Business unlike football

 

 

Another visit to Bubba Jay with nothing on my mind except that I know that I will learn something from this maverick to the system. Football and most sports are win-lose. Peace is always win-win. What is the difference? We must see one in toto to find the other.

 

A win-win situation is required, with no place for losing

 

 

     Maybe it was the expensive cowboy hat, and the alligator boots which first set in motion a long list of observations.  I had come to visit Bubba Jay the Third for our monthly “gab sessions” when I noticed the polished Lincoln in Bubba and Hummingbird Rose’s front yard.

 

     It had an oversized longhorn as a hood ornament.   It was Bubba’s younger brother, Bobby Joe Jay, the semi-retired ex-athlete, crusin’ in for yearly visit.

 

     Well, hi-y’-all, Bobby Joe,” I greeted, “that knee still predicting the weather?”

 

     “I would be still playing except for that leg injury with the long doctor’s name,” he remarked with a far away airy stare.

 

     Then, as if by a special miracle, he gave me his best West Texas smile, “The knee is all sewed up and mended. I danced a storm at the Cattle Baron’s Ball.  In fact, I go to practice every day and play catch.”  It just hurts that I am on the outside lookin’ in.  I’m a winner and “it’s hard not to play.”

 

     “Your car sales are going well, you say,” said Bubba.  “Not losing there.”

 

     “Yeah,” Bobby Joe sighed, but it is not the same.  Business is not like football.  I have hired guns telling me that I should play for a win-win situation.  Hell, I’m used to winnin’ and losin’.  That’s the only world I know.  This new-fangled stuff about human relations and customer service, about being proactive instead of my customary reactive is driving me up the wall.”

 

     “Interesting metaphor for a car salesman.”  I commented. "Bobby Joe, I played football too in college.  At some time in your life winning and losing is not the same.  The world, at least the best in your business world, had moved beyond that paradigm.”

 

“That what?

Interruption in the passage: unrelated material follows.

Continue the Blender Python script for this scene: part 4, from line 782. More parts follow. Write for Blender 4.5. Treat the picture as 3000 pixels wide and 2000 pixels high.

A pair of dimes?”

 

 

Shift in thinking

 

     A paradigm is a way of thinking about something” Bubba explained. “Paradigm shifts in the world change how we see ourselves, or world, and our actions.  The automobile replacing the horse was a paradigm shift, as was the invention and the complete domination of the telephone, television, the computer, and human relations theory,” said Bubba.

 

     “My dearest brother,” he continued, “you still live in a football world where players are objects. x’s and o’s.  Bobby Joe, honestly you were an expensive commodity, a high salaried piece of football meat.  When the meat was damaged, you were expendable.  I hope that changes in your business world.  By the way, coach, how do you deal with players, oops, I mean employees?”

 

     “What surprises me is that my people just can’t make a decision by themselves.”  Added Bobby Joe.  Then he looked at me, “How do you manage?”

 

Simple system

 

     “My system is simple,” I said. “If someone does not know anything about the job, I tell them. If they know a little bit, I show them.  If they know as much as I do, I work as a partner to get the job done.  And if they know more that I do, I get out of the way while finding them the resources to get the job done.”

 

     “How can you call yourself a boss?” Bobby Joe asked.  I did not have the heart to tell him that I just am part of the team.  “You can’t defeat the other team with everyone making up his own mind about what should be done,” he continued.

 

     “That is why your model of ‘the game” is an outdated paradigm,” said Bubba.  “We don’t call the stadium ‘a coliseum’ for no reason.  Just maybe, we are still playing Detroit Lions and Christians.”

 

     “But you still watch and enjoy sports,” Bobby Joy said with an edge to his voice.  That was all the opening that Bubba needed.  He told his brother that he loved to study ancient history.  The Roman Empire and the Third Reich’s times were interesting although he did not want to live then or there.

 

     He knew the difference between a dead paradigm and an emerging, alive one.  Great businesses today attempts to create win-win situations with stockholders, employees, clients and the community.  “I enjoy sports,” said Bubba. “I don’t live it!”

 

Part of myths

 

     I am a product of a Greco-Roman upbringing.  Winning and losing has been part of my childhood myths too.  I know Jack on the Beanstalk of corporate climbing and Little Red with the Riding Hood has to kill giant industry and the wolf in grandma’s clothes (my competitors).

 

   At this moment in my life, I don’t own many things.  In fact, when I leave my home on vacation, my neighbors watch my house.  I do the same for them.  We don’t need all the huffing and puffing to survive anymore.